The quality and relevance of POS data analysis in the USA’s convenience store channel has taken a significant step forward with IRI’s announcement of its AllScan Convenience Store Tracking service, offering full scanning data analysis across a significant sample of 11000 US convenience stores (almost 8% of all US C-stores).
While some convenience retailer data has been available for quite a few years (notably ACNielsen’s Convenience Track offering), sample sizes have been rather low (e.g. maybe 3% of all convenience stores in the US) and data sourcing has been heavily reliant on retail audit rather than scanning.
Today scanning is much more widespread across the US convenience store channel than it was a few years ago. And IRI has been quick to seize the opportunity.
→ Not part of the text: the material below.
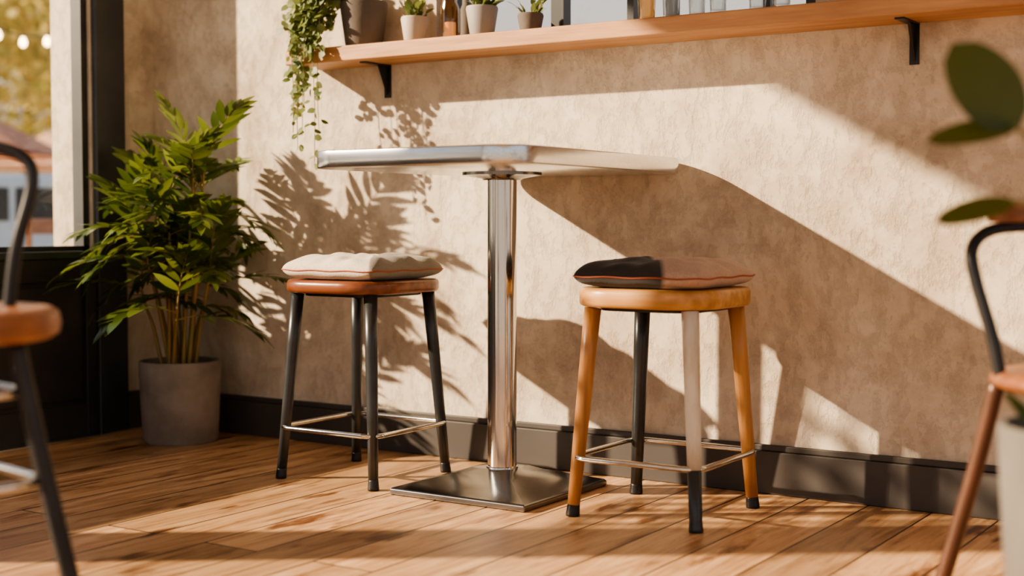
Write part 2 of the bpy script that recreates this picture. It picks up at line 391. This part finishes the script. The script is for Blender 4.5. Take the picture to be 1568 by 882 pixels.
stool('bar_stool',(-2.925,-.452,0),[M_slate]*4,M_red,.042,M_c1,3,(.022,.016),[.03]*4,.084,.206)
stool('bar_stool',(-1.808,-.432,0),[M_oakz,M_white,M_oakz,M_slate],M_oak,.054,M_c2,8,(.025,.018),[.03,.17,.03,.03],.086,.212)
# ---------------------------------------------------------------- shelf
S=empty('wall_shelf',(0,0,0))
boxes('board',[((-3.50,-.2,1.435),(1.4,0,1.49))],M_shelf,S,.005)
for i,x in enumerate((-3.17,-1.215,.5)):
    boxes('bracket_%d'%(i+1),[((x-.014,-.006,1.315),(x+.014,0,1.435)),((x-.014,-.15,1.430),(x+.014,0,1.435))],M_black,S)
    mesh('gusset_%d'%(i+1),[(x-.004,-.006,1.325),(x-.004,-.06,1.43),(x-.004,-.006,1.43),(x+.004,-.006,1.325),(x+.004,-.06,1.43),(x+.004,-.006,1.43)],[(0,1,2),(3,5,4),(0,3,4,1),(1,4,5,2),(2,5,3,0)],M_black,S)
def pot(name,r0,r1,h,m,parent,z=0,soil=True,rim=.012):
    o=lathe(name,[(0,z),(r0*.93,z),(r0,z+.01),(r1,z+h-.008),(r1-.003,z+h),(r1-rim,z+h),(r1-rim-.004,z+h-.04),(0,z+h-.04)],m,parent)
    if soil: lathe(name+'_soil',[(0,z+h-.035),(r1-rim-.003,z+h-.035)],M_soil,parent)
    return o
ST=1.49
tp=empty('trailing_potted_plant',(-3.20,-.105,ST)); pot('pot',.068,.088,.165,M_potd,tp)
V=[];F=[];SV=[];SF=[]; rnd=random.Random(5)
def roundleaf(p,sz,out=None):
    d=Vector((rnd.uniform(-1,1),rnd.uniform(-1,.6),rnd.uniform(-1,.2))).normalized()
    nn=Vector((rnd.uniform(-.6,.6),-1+rnd.uniform(-.5,.5),rnd.uniform(-.2,.8)))
    addleaf(V,F,p,d,nn,sz,sz*.85,bend=.1,fold=.1,kind='oval',seg=4)
strands=[(-.25,-.05,-.12,.9),(-.235,-.10,-.17,.8),(-.22,-.14,-.21,1),(-.19,-.13,-.27,1),(-.165,-.13,-.22,.9),(-.14,-.12,-.33,1),(-.11,-.12,-.20,.8),(-.27,-.02,-.04,.8),(-.245,-.09,-.14,1),(-.18,-.12,-.06,1),(-.21,-.12,.0,1),(-.13,-.12,-.05,1)]
for sx,sy,zb,dn in strands:
    P=crom([(-.03,-.01,.14),(sx*.45,sy*.6-.01,.235+rnd.uniform(-.03,.05)),(sx*.85,sy,.16),(sx,sy-.005,.02),(sx+rnd.uniform(-.015,.015),sy-.005,(zb)*.5-.05),(sx+rnd.uniform(-.02,.02),sy-.01,zb-.10)],12)
    tubedata(SV,SF,P,.0014,5,cap=False)
    for i,p in enumerate(P):
        if i<4: continue
        prob=.95 if p.z>.02 else .5
        for _ in range(2 if p.z>.0 else 1):
            if rnd.random()<prob: roundleaf(p+Vector((rnd.uniform(-.012,.012),rnd.uniform(-.012,.006),rnd.uniform(-.01,.01))),rnd.uniform(.024,.038)*(1 if p.z>-.1 else .9))
for _ in range(380):
    a=rnd.uniform(0,6.28); r=rnd.random()**.5
    p=Vector((-.17+.17*r*math.cos(a),-.06+.055*r*math.sin(a),.19+.11*rnd.uniform(-1,1)))
    if p.z<.17 and p.x>-.1: continue
    roundleaf(p,rnd.uniform(.025,.04))
mesh('leaves',V,F,M_vine,tp,True); mesh('vines',SV,SF,M_stem,tp,True)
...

Their new offering will be of interest to both manufacturers and retailers.
Last week RetailWire wrote extensively on the topic, including some interesting remarks from John Lofstock, editor at Convenience Store Decisions, and quite a lot of contributed commentary from panellists and readers.
To be clear though, this is evolution not revolution.
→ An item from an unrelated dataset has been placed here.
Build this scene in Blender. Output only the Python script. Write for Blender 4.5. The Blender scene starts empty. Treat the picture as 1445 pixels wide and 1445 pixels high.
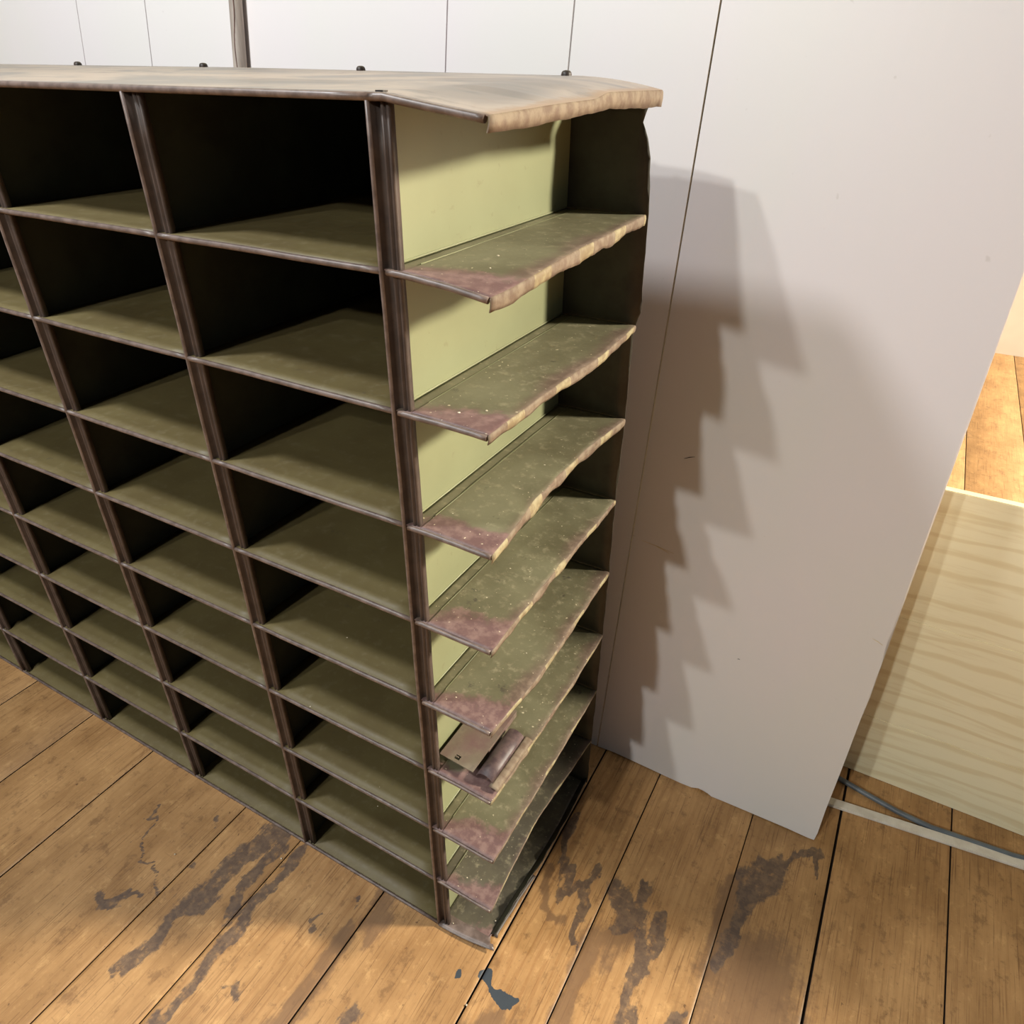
import bpy, bmesh, math, random
import numpy as np
from mathutils import Vector, Matrix

random.seed(7)
S = bpy.context.scene
COL = S.collection

# ------------------------------------------------------------------ camera
cam_d = bpy.data.cameras.new('camera')
cam = bpy.data.objects.new('camera', cam_d)
COL.objects.link(cam)
S.camera = cam
cam_d.sensor_width = 36.0
cam_d.lens = 36.0 * 1001.773 / 1445.0
cam_d.clip_start = 0.02
R_ = ((0.87255, 0.48846, 0.00794), (-0.26632, 0.46199, 0.84595), (-0.40954, 0.74025, -0.53320))
mw = Matrix.Identity(4)
for i in range(3):
    mw[i][0] = R_[0][i]
    mw[i][1] = R_[1][i]
    mw[i][2] = -R_[2][i]
    mw[i][3] = (0.46243, -0.56375, 1.37003)[i]
cam.matrix_world = mw

# ------------------------------------------------------------------ world, lamps, exposure
W = bpy.data.worlds.new('room_air')
S.world = W
W.use_nodes = True
W.node_tree.nodes['Background'].inputs[0].default_value = (0.88, 0.95, 1.0, 1)
W.node_tree.nodes['Background'].inputs[1].default_value = 0.095


def lamp(name, loc, power, radius, col):
    d = bpy.data.lights.new(name, 'POINT')
    d.energy = power
    d.shadow_soft_size = radius
    d.color = col
    o = bpy.data.objects.new(name, d)
    o.location = loc
    COL.objects.link(o)


lamp('ceiling_lamp', (-1.06, -3.60, 3.48), 178, 0.07, (0.97, 1.0, 0.96))
lamp('ceiling_lamp', (-0.56, -4.43, 3.61), 300, 0.08, (0.99, 1.0, 0.95))
lamp('pendant_lamp', (-0.95, -0.60, 2.60), 112, 0.13, (0.97, 0.985, 1.0))
lamp('ceiling_lamp', (5.1, 2.85, 3.3), 3100, 0.32, (1.0, 0.92, 0.76))

S.view_settings.view_transform = 'Standard'
S.view_settings.look = 'None'
S.view_settings.gamma = 1.0
S.view_settings.use_curve_mapping = False
S.view_settings.exposure = 0.0

# ------------------------------------------------------------------ node helpers


def lin(r, g, b):
    f = lambda c: ((c / 255.0) / 12.92 if c / 255.0 <= 0.04045 else ((c / 255.0 + 0.055) / 1.055) ** 2.4)
    return (f(r), f(g), f(b), 1.0)


class NT:
    def __init__(self, name):
        self.m = bpy.data.materials.new(name)
        self.m.use_nodes = True
        self.t = self.m.node_tree
        self.b = self.t.nodes['Principled BSDF']
        self.co = self.n('ShaderNodeTexCoord').outputs['Object']

    def n(self, kind):
        return self.t.nodes.new(kind)

    def put(self, sock, v):
        if hasattr(v, 'is_output'):
            self.t.links.new(v, sock)
        else:
            sock.default_value = v

    def math(self, op, a, b=0.0, clamp=False):
        x = self.n('ShaderNodeMath')
        x.operation = op
        x.use_clamp = clamp
        self.put(x.inputs[0], a)
        self.put(x.inputs[1], b)
        return x.outputs[0]

    def scale(self, sx, sy, sz, vec=None, off=None):
        x = self.n('ShaderNodeMapping')
        self.put(x.inputs['Vector'], vec if vec is not None else self.co)
        x.inputs['Scale'].default_value = (sx, sy, sz)
        if off is not None:
            self.put(x.inputs['Location'], off)
        return x.outputs[0]

    def noise(self, vec, scale, detail=4.0, rough=0.55, dist=0.0):
        x = self.n('ShaderNodeTexNoise')
        self.put(x.inputs['Vector'], vec)
        x.inputs['Scale'].default_value = scale
        x.inputs['Detail'].default_value = detail
        x.inputs['Roughness'].default_value = rough
        x.inputs['Distortion'].default_value = dist
        return x.outputs[0]

    def ramp(self, v, lo, hi):
        x = self.n('ShaderNodeMapRange')
        x.interpolation_type = 'SMOOTHSTEP'
        self.put(x.inputs['Value'], v)
        self.put(x.inputs['From Min'], lo)
        self.put(x.inputs['From Max'], hi)
        return x.outputs[0]

    def mix(self, f, a, b, mode='MIX'):
        x = self.n('ShaderNodeMix')
        x.data_type = 'RGBA'
        x.blend_type = mode
        self.put(x.inputs[0], f)
        self.put(x.inputs[6], a)
        self.put(x.inputs[7], b)
        return x.outputs[2]

    def xyz(self, vec=None):
        x = self.n('ShaderNodeSeparateXYZ')
        self.put(x.inputs[0], vec if vec is not None else self.co)
        return x.outputs

    def bump(self, h, strength, dist=0.001):
        x = self.n('ShaderNodeBump')
        self.put(x.inputs['Height'], h)
        x.inputs['Strength'].default_value = strength
        x.inputs['Distance'].default_value = dist
        self.t.links.new(x.outputs[0], self.b.inputs['Normal'])

    def attr(self, name):
        x = self.n('ShaderNodeAttribute')
        x.attribute_name = name
        return x

    def out(self, colour, rough=0.6, metal=0.0, spec=0.5):
        self.put(self.b.inputs['Base Color'], colour)
        self.put(self.b.inputs['Roughness'], rough)
        self.put(self.b.inputs['Metallic'], metal)
        self.put(self.b.inputs['Specular IOR Level'], spec)
        return self.m


# ------------------------------------------------------------------ materials
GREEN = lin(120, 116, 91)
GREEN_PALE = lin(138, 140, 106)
RUST = lin(104, 78, 75)


def m_shelf_paint(name, base, dirty, rusty):
    k = NT(name)
    x, y, z = k.xyz()
    big = k.noise(k.scale(1, 1, 3.1), 9, 5, 0.6)
    fine = k.noise(k.scale(1, 1, 1), 70, 6, 0.65)
    c = k.mix(k.ramp(big, 0.3, 0.7), base, dirty)
    c = k.mix(k.math('MULTIPLY', k.ramp(fine, 0.5, 0.75), 0.42 if rusty else 0.12), c, lin(178, 168, 138))
    c = k.mix(k.math('MULTIPLY', k.ramp(k.noise(k.scale(1, 1, 1), 34, 5, 0.7), 0.63, 0.72), 0.8 if rusty else 0.35), c, lin(74, 68, 58))
    rough = k.math('ADD', 0.38, k.math('MULTIPLY', fine, 0.3))
    if rusty:
        # rust creeping in from the front hem, widest at the torn right end
        reach = k.math('ADD', 0.012, k.math('MULTIPLY', k.math('MAXIMUM', x, 0.0), 0.42))
        w = k.math('ADD', reach, k.math('MULTIPLY', k.math('SUBTRACT', big, 0.5), 0.11))
        w = k.math('ADD', w, k.math('MULTIPLY', k.math('SUBTRACT', fine, 0.5), 0.05))
        f = k.ramp(k.math('SUBTRACT', w, y), -0.008, 0.014)
        edge = k.math('ADD', k.math('SUBTRACT', x, 0.112), k.math('MULTIPLY', k.math('SUBTRACT', big, 0.5), 0.06))
        f = k.math('MAXIMUM', f, k.math('MULTIPLY', k.ramp(edge, -0.012, 0.012), 0.6))
        rc = k.mix(k.ramp(fine, 0.4, 0.65), RUST, lin(128, 102, 95))
        c = k.mix(f, c, rc)
        sp = k.ramp(k.noise(k.scale(1, 1, 1), 190, 2, 0.5), 0.715, 0.745)
        c = k.mix(k.math('MULTIPLY', sp, 0.8), c, lin(214, 200, 170))
    k.bump(fine, 0.25, 0.0008)
    return k.out(c, rough)


M_STUB = m_shelf_paint('worn_green_shelf_paint', GREEN, lin(100, 95, 72), True)
M_DIRTY_SHADED = m_shelf_paint('dirty_shaded_shelf_paint', lin(98, 92, 76), lin(72, 66, 58), True)  # grey dirt, with the shade of the lowest rows mixed into its colour
M_CELL = m_shelf_paint('olive_shelf_paint', lin(112, 100, 64), lin(102, 89, 56), False)


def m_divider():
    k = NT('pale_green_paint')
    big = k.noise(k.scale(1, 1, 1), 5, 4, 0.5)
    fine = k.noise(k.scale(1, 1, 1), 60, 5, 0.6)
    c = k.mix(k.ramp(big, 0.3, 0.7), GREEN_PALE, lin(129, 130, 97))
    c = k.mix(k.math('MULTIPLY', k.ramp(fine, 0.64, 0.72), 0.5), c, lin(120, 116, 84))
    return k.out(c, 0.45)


M_DIV = m_divider()



def m_plain(name, a, b, scale, rough, metal=0.0, spec=0.5, bump=0.0):
    k = NT(name)
    f = k.noise(k.co, scale, 5, 0.6)
    if bump:
        k.bump(f, bump)
    return k.out(k.mix(k.ramp(f, 0.35, 0.65), a, b), rough, metal, spec)


M_HEM = m_plain('brown_worn_metal', lin(96, 81, 74), lin(124, 107, 99), 55, 0.42, 0.0, 0.6, 0.15)
M_FLANGE = m_plain('brown_flange', lin(66, 54, 48), lin(80, 66, 59), 40, 0.5)
M_CHAN_SHADE = m_plain('shaded_brown_channel', lin(58, 46, 40), lin(74, 60, 52), 40, 0.6)  # shade inside the folded channel, painted as a darker brown
M_LIP = m_plain('rusty_tan_edge', lin(130, 115, 97), lin(106, 87, 72), 70, 0.7, 0, 0.3, 0.3)
M_LIPG = m_plain('green_tan_edge', lin(160, 149, 116), lin(128, 111, 84), 60, 0.65, 0, 0.3, 0.3)
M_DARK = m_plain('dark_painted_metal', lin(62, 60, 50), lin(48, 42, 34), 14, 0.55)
M_BOLT = m_plain('black_brown_bolt', lin(58, 44, 36), lin(34, 28, 24), 120, 0.5)
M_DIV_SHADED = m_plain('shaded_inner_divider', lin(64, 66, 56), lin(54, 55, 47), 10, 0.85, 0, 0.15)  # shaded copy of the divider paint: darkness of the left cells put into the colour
M_PURPLE = m_plain('purple_brown_steel', lin(76, 60, 62), lin(100, 82, 80), 90, 0.5, 0, 0.5, 0.3)
M_GREY = m_plain('grey_tube', lin(110, 118, 124), lin(96, 102, 108), 20, 0.4)
M_STRIP = m_plain('off_white_strip', lin(236, 230, 218), lin(222, 214, 200), 30, 0.5)
M_CORE = m_plain('cream_board_core', lin(226, 212, 178), lin(206, 188, 150), 60, 0.8)
M_CRUMB = m_plain('plaster_crumb', lin(232, 220, 200), lin(210, 196, 170), 90, 0.9)
M_CABLE = m_plain('brown_crack_fill', lin(112, 84, 74), lin(92, 68, 60), 60, 0.6)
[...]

Manufacturers, already big subscribers to these sorts of data services, will of course be glad to have harder facts on which to base claims for shelf space and evaluate promotional offers in the convenience channel.
And, theoretically at least, C-store operators will be able to take better-informed decisions about product mix and stock levels. But this assumes that they have the time and training to analyse the reports provided and deduce appropriate action taking into account their own data on out-of-stocks and their knowledge of their own retail space. Major convenience store chains probably do indeed have the resource available to take advantage of this sort of analysis, and some of them are starting to do so. But in a trade where, by-and-large, even analysis of own POS tends to be rudimentary at best, will the improvement in quality and spread of channel data encourage more operators – the smaller operators, the independents – to invest both the money and the time required to fine-tune their operations? Probably not.
The real revolution will come, I think, when IRI and others start selling targeted end-to-end analytical services to C-stores, offering them not just reports and charts but proposed points of action. Even small operations might be willing to find some money for a service that could put them on equal footing with the major chains. And that’s a potential market of tens of thousands of service customers.